あなたの生きている今日は尊き今かもしれない
今回のコラムは、昔は当たり前だったはずの日常について、少しお話ししたいと思います。
私が小さい頃、特に夏の夜は、夕立が降った後などは涼しくて、窓を開けたまま寝ることはよくありました。
トトロの一場面のように、蚊帳を張って、眠りについたことも、よく覚えています。

そうすると、夏の夜風を感じながら眠ったり、季節が進むと聞こえてくる虫の声に耳を澄ませたり…。季節の移り変わりを、外から聞こえてくる音や風、匂いで感じることができたんですよね。
そんな風に、かつては私たちの日常が、自然と共にあることを実感できていたように思います。
でも、今はどうでしょう。夏はあまりにも暑すぎて、夜でも窓を開けて寝ることはできず、エアコンをつけなければ寝苦しくて眠れない日も少なくありません。
本当に、大きく変わってしまったなと感じます。
私が特に変化を感じるのは、食べ物です。大好きだったサンマが、なかなか食べられなくなってしまいました。もちろん、季節や海面水温の上昇だけが原因ではないのかもしれません。でも、それまで当たり前にあったことが失われつつある、という現実は、確かにそこにあります。
もしこれが、私が今住んでいる山梨での話だったら、と想像してみてください。この時期になると、山梨では桃や、もう少しするとぶどうといった、それはそれは美味しい果物がたくさん実ります。そして私たちは、その自然の恵みを、本当に贅沢にいただくことができるんです。誰かが丹精込めて作った果物を「これどうぞ」といただいたり、その美味しさに「あぁ、幸せだなぁ」と感じたり…。味覚を通して夏を感じ、幸せを噛みしめる。そんな当たり前の日常も、この猛烈な暑さの中で、少しずつ失われていっているのかもしれないと思うと、本当に、自然の恵みの尊さを感じずにはいられません。
だからこそ、私たちは、もっとありがたくいただくという気持ちを大切にしなければいけないと思います。そして、今すぐこの気温を下げることは難しいかもしれませんが、もしも私たちのちょっとした心掛けで、この状況を少しでも改善できる可能性があるのなら、その小さな望みを信じて、私たちにできる働きかけを続けていきたい、そう強く思います。
私たちの暮らしは、地球という大きな存在の恩恵の上でしか成り立ちません。そのことを、私たちは決して忘れてはいけないのだと思います。
ヨガの哲学の中にも、「自然の摂理を理解する」という教えがあります。私たちは、目には見えない大きな力によって動かされ、生かされている。誰がこの地球を動かし、どんな力が働いているのか、本当のところは誰にも分かりません。でも、ヨガでは、その「誰にも分からないけれど、確かに働いている大きな力」の存在を認め、それを「イーシュワラ・プラニダーナ」と呼びます。

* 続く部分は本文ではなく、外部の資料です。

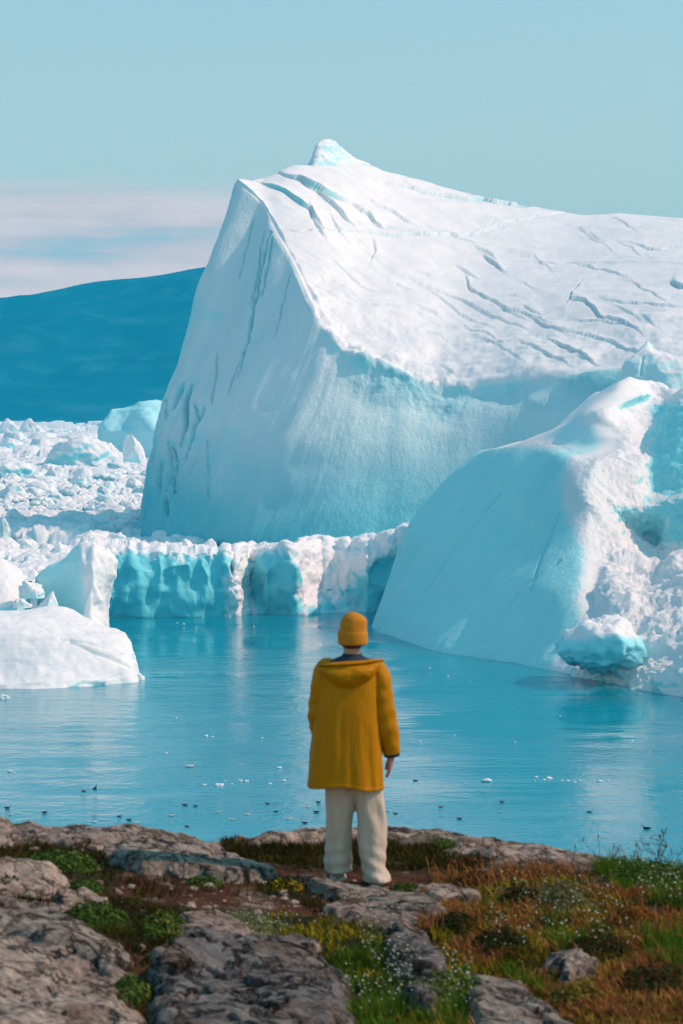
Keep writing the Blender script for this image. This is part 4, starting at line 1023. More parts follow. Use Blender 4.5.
def gravel():
    rng = np.random.default_rng(71); Va, Fa, n0 = [], [], 0; bv, bf = ico(2)
    polys = [([(60, 893), (200, 878), (420, 874), (440, 905), (330, 930), (230, 930), (110, 915)], 260), ([(100, 930), (190, 915), (200, 960), (150, 1040), (110, 1040), (145, 985)], 110), ([(-20, 838), (120, 846), (130, 880), (20, 905), (-20, 900)], 110), ([(330, 905), (440, 915), (470, 960), (400, 960)], 70), ([(440, 960), (680, 940), (680, 1030), (440, 1030)], 60)]
    for pl, n in polys:
        x = rng.uniform(min(a[0] for a in pl), max(a[0] for a in pl), n); y = rng.uniform(min(a[1] for a in pl), max(a[1] for a in pl), n); k = inpoly(x, y, pl) > 0; q, ok = hit(x[k], y[k])
        for c in q[ok]:
            s = .008 + .03 * rng.random() ** 3; p = bv * (1 + .30 * vnoise(bv * 1.3 + rng.uniform(0, 40), 5))[:, None] * np.array([rng.uniform(.8, 1.5), rng.uniform(.8, 1.4), rng.uniform(.45, .8)]) * s
            c[2] = float(base_z(c[:1], c[1:2])[0]) + s * .2; Va.append(p + c); Fa.append(bf + n0); n0 += len(p)
    Va = np.concatenate(Va); o = mesh('gravel', Va, np.concatenate(Fa), M_ROCK_PALE, attrs={'soil': np.zeros(len(Va)), 'moss': np.zeros(len(Va))})
    tag(o, 'loose pebbles and grit lying on the red path and between rocks', 'gravel', kind='stuff')
gravel()
# ------------------------------------------------------------------ plants
def leaf_material(name, rough=.85, trans=.25):
    t = NT(name); a = t.attr('tint'); c = t.mix(t.noise(60, 2), a.outputs['Color'], t.mix(1.0, a.outputs['Color'], (.75, .75, .75), 'MULTIPLY'))
    t.inp('Base Color', c); t.inp('Roughness', rough); t.inp('Specular IOR Level', .04)
    tr = t.n('ShaderNodeBsdfTranslucent'); t.set(tr.inputs[0], c); mx = t.n('ShaderNodeMixShader', i_0=trans)
    t.t.links.new(t.b.outputs[0], mx.inputs[1]); t.t.links.new(tr.outputs[0], mx.inputs[2]); t.t.links.new(mx.outputs[0], t.out.inputs[0])
    return t.m
M_LEAF = leaf_material('leafy')


def surf(px, py):
    q, ok = hit(px, py); q[:, 2] = base_z(q[:, 0], q[:, 1]); return q[ok]


def scatter(poly, n, rng):
    xs = [a[0] for a in poly]; ys = [a[1] for a in poly]; x = rng.uniform(min(xs), max(xs), n * 3); y = rng.uniform(min(ys), max(ys), n * 3)
    k = inpoly(x, y, poly) > 0; return x[k][:n], y[k][:n]


ROCKS = [o for o in scene.objects if o.name.startswith('rock_outcrop')]
ROCKBOX = []
for o in ROCKS:
    c = np.empty(len(o.data.vertices) * 3, np.float32); o.data.vertices.foreach_get('co', c); c = c.reshape(-1, 3) + np.array(o.location); ROCKBOX.append(c[::7])


def off_rocks(q, keep=.08, rng=None):
    """drop roots that fall on the bare slabs, apart from a few in cracks"""
    cell = .05; occ = set()
    for c in ROCKBOX:
        for a, b in np.unique(np.round(c[:, :2] / cell).astype(int), axis=0): occ.add((a, b))
    k = np.array([(int(round(a / cell)), int(round(b / cell))) not in occ for a, b in q[:, :2]])
    return q[k | (rng.random(len(q)) < keep)]


def blades(name, polys, label, cols, length, seed, width=.0045, lean=.5, clump=3.0, thresh=-.25, parent=None, cat='grass', keep=.05, stuff=True, head=None):
    rng = np.random.default_rng(seed); Q = []
    for pl, n in polys:
        x, y = scatter(pl, n, rng); q = surf(x, y); Q.append(q)
    q = off_rocks(np.concatenate(Q), keep, rng)
    cn_ = fbm(q * clump, 3, seed); q = q[cn_ + rng.normal(size=len(q)) * .12 > thresh]; n = len(q); cn_ = fbm(q * clump, 3, seed)
    # pull roots together into tufts
    tuft = np.round(q[:, :2] / .06) * .06; q[:, :2] += (tuft - q[:, :2]) * rng.uniform(0, .6, (n, 1))
    L = rng.uniform(length[0], length[1], n) * (1 + .55 * np.clip(cn_, -.8, 1)); az = rng.uniform(0, 2 * math.pi, n); ln = rng.uniform(.1, 1, n) * lean
    d = np.stack([np.cos(az) * ln, np.sin(az) * ln], -1) + np.array([-.10, -.05])
    side = np.stack([-np.sin(az + rng.normal(size=n)), np.cos(az + rng.normal(size=n)), np.zeros(n)], -1)
    wd = rng.uniform(.6, 1.3, n) * width
    V = np.zeros((n, 4, 2, 3)); Cc = np.zeros((n, 4, 2, 3))
    pick = np.clip(fbm(q * 1.7, 3, seed + 4) * .9 + rng.normal(size=n) * .28 + .5, 0, .999); cols = np.array(cols, float)
    ci = (pick * len(cols)).astype(int); base = cols[ci] * rng.uniform(.7, 1.3, (n, 1))
    for k, t in enumerate((0, .4, .75, 1.0)):
        c = q + np.concatenate([d * (L * t * t)[:, None], (L * t * (1 - .35 * ln * t))[:, None]], 1); c[:, 2] -= .01
        ww = wd * (1, .9, .55, .12)[k]
        if head and k == 2: ww = wd * head[0]
        V[:, k, 0] = c - side * ww[:, None]; V[:, k, 1] = c + side * ww[:, None]
        cc = base.copy()
        if head and k >= 2: cc = np.array(head[1]) * rng.uniform(.7, 1.35, (n, 1))
        Cc[:, k, 0] = cc; Cc[:, k, 1] = cc
    b = (np.arange(n) * 8)[:, None, None]; f = np.array([[0, 1, 3, 2], [2, 3, 5, 4], [4, 5, 7, 6]])[None]
    o = mesh(name, V.reshape(-1, 3), (b + f).reshape(-1, 4), M_LEAF, cols=Cc.reshape(-1, 3))
    return tag(o, label, cat, kind='stuff' if stuff else None)


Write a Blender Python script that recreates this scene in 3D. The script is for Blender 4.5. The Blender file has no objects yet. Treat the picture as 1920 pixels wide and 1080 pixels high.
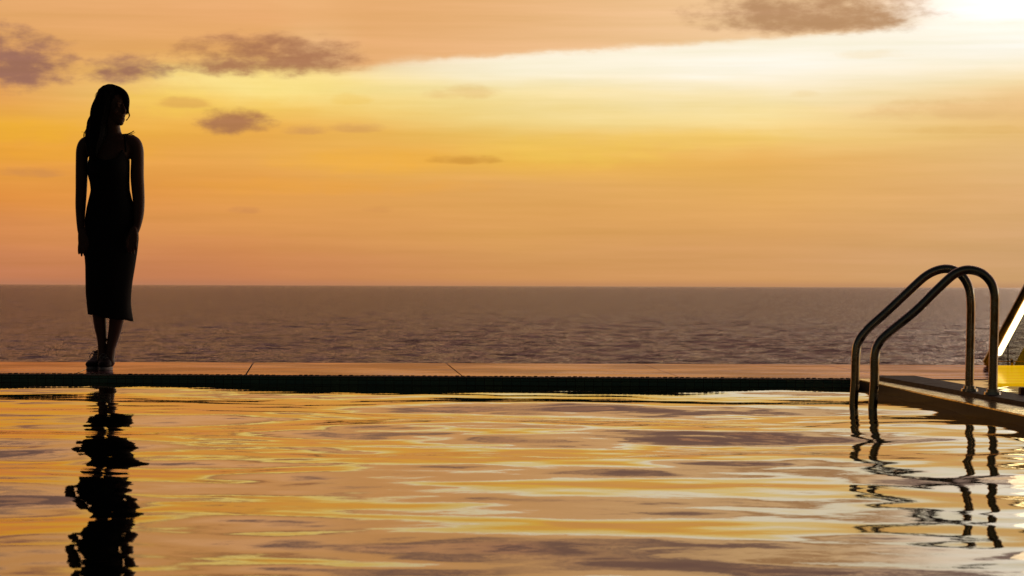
import bpy, bmesh, math, random
import numpy as np
from mathutils import Vector, Matrix
random.seed(7); rng = np.random.RandomState(11)
scene = bpy.context.scene
COL = scene.collection
# ---------------------------------------------------------------- camera
F = 4800.0          # focal length in pixels of a 1920 wide picture (90 mm lens)
EYE = 0.5           # camera height above the terrace
ROLL = 0.0034
cd = bpy.data.cameras.new("camera"); cam = bpy.data.objects.new("camera", cd); COL.objects.link(cam)
cd.sensor_width = 36.0; cd.lens = 36.0 * F / 1920.0
cd.shift_y = -4.3 / 1920.0
cd.clip_start = 0.1; cd.clip_end = 200000.0
cam.matrix_world = Matrix.Translation((0, 0, EYE)) @ Matrix.Rotation(math.pi / 2, 4, 'X') @ Matrix.Rotation(ROLL, 4, 'Z')
cd.dof.use_dof = True; cd.dof.focus_distance = 14.6; cd.dof.aperture_fstop = 14.0
scene.camera = cam
scene.render.resolution_x = 1024; scene.render.resolution_y = 576

def P(px, py, Y):
    """point seen at photo pixel (px, py) at distance Y"""
    dx, dy = px - 960, py - 540
    u = dx + ROLL * dy; v = dy - ROLL * dx
    return Vector((u / F * Y, Y, EYE - (v + 4.3) / F * Y))
def G(px, py, z=0.0):
    """point on the level z seen at photo pixel"""
    dx, dy = px - 960, py - 540
    u = dx + ROLL * dy; v = dy - ROLL * dx
    Y = (EYE - z) * F / (v + 4.3)
    return Vector((u / F * Y, Y, z))
def lin(c):
    return tuple((x / 255 / 12.92 if x / 255 <= 0.04045 else ((x / 255 + 0.055) / 1.055) ** 2.4) for x in c)

# ---------------------------------------------------------------- world (sunset sky laid out by compass direction and elevation)
world = bpy.data.worlds.new("World"); scene.world = world; world.use_nodes = True
nt = world.node_tree; nt.nodes.clear()
class NB:
    def __init__(s, nt): s.nt = nt
    def n(s, t, **k):
        o = s.nt.nodes.new(t)
        for a, b in k.items(): setattr(o, a, b)
        return o
    def put(s, sock, v):
        if hasattr(v, 'is_output') or isinstance(v, bpy.types.NodeSocket): s.nt.links.new(v, sock)
        else: sock.default_value = v
    def m(s, op, a, b=0.0, c=None, clamp=False):
        o = s.n('ShaderNodeMath', operation=op); o.use_clamp = clamp
        s.put(o.inputs[0], a); s.put(o.inputs[1], b)
        if c is not None: s.put(o.inputs[2], c)
        return o.outputs[0]
    def ss(s, v, a, b, lo=0.0, hi=1.0, kind='SMOOTHSTEP'):
        o = s.n('ShaderNodeMapRange', interpolation_type=kind)
        s.put(o.inputs[0], v); s.put(o.inputs[1], a); s.put(o.inputs[2], b); s.put(o.inputs[3], lo); s.put(o.inputs[4], hi)
        return o.outputs[0]
    def xyz(s, x, y, z):
        o = s.n('ShaderNodeCombineXYZ'); s.put(o.inputs[0], x); s.put(o.inputs[1], y); s.put(o.inputs[2], z); return o.outputs[0]
    def noise(s, vec, scale, detail=3.0, rough=0.5):
        o = s.n('ShaderNodeTexNoise'); s.put(o.inputs['Vector'], vec)
        o.inputs['Scale'].default_value = scale; o.inputs['Detail'].default_value = detail; o.inputs['Roughness'].default_value = rough
        return o.outputs['Fac']
    def mix(s, f, a, b, blend='MIX'):
        o = s.n('ShaderNodeMix', data_type='RGBA', blend_type=blend); s.put(o.inputs[0], f)
        s.put(o.inputs[6], a if not isinstance(a, tuple) else (*a[:3], 1)); s.put(o.inputs[7], b if not isinstance(b, tuple) else (*b[:3], 1))
        return o.outputs[2]
    def ramp(s, f, stops):
        o = s.n('ShaderNodeValToRGB'); s.put(o.inputs[0], f)
        els = o.color_ramp.elements
        while len(els) < len(stops): els.new(0.5)
        for e, (p, c) in zip(els, stops): e.position = p; e.color = (*c, 1)
        return o.outputs[0]
W = NB(nt)
tc = W.n('ShaderNodeTexCoord'); sep = W.n('ShaderNodeSeparateXYZ'); nt.links.new(tc.outputs['Generated'], sep.inputs[0])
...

この「イーシュワラ・プラニダーナ」、つまり自然の摂理を理解し、その大いなる力に敬意を払うことが、私たちにとって大切なことなのだと、ヨガは教えてくれています。
この厳しい暑さの中で、体調管理が難しくなったり、「夏ってこんなにしんどかったっけ?」と感じている方も、きっと多いことでしょう。そして、この先、夏はもっともっと暑くなると言われています。

だからこそ私たちは、去年の自分よりも今年の自分、そして今年の自分よりも来年の自分、と、この暑さに負けない体を作っていかなければなりません。以前にも増して、自分自身の健康に気を配り、そのための対策という知恵を身につけていく必要があります。
もしこれを読んでいるあなたが今、ヨガを続けているのなら、ぜひそのヨガを、健康を支える一つの柱として、これからも大切に続けていってください。
そして、まだヨガを経験したことがないという方は、ぜひこの機会に、ご自身の健康を維持するための対策の一つとして、ヨガを日常に取り入れてみてはいかがでしょうか。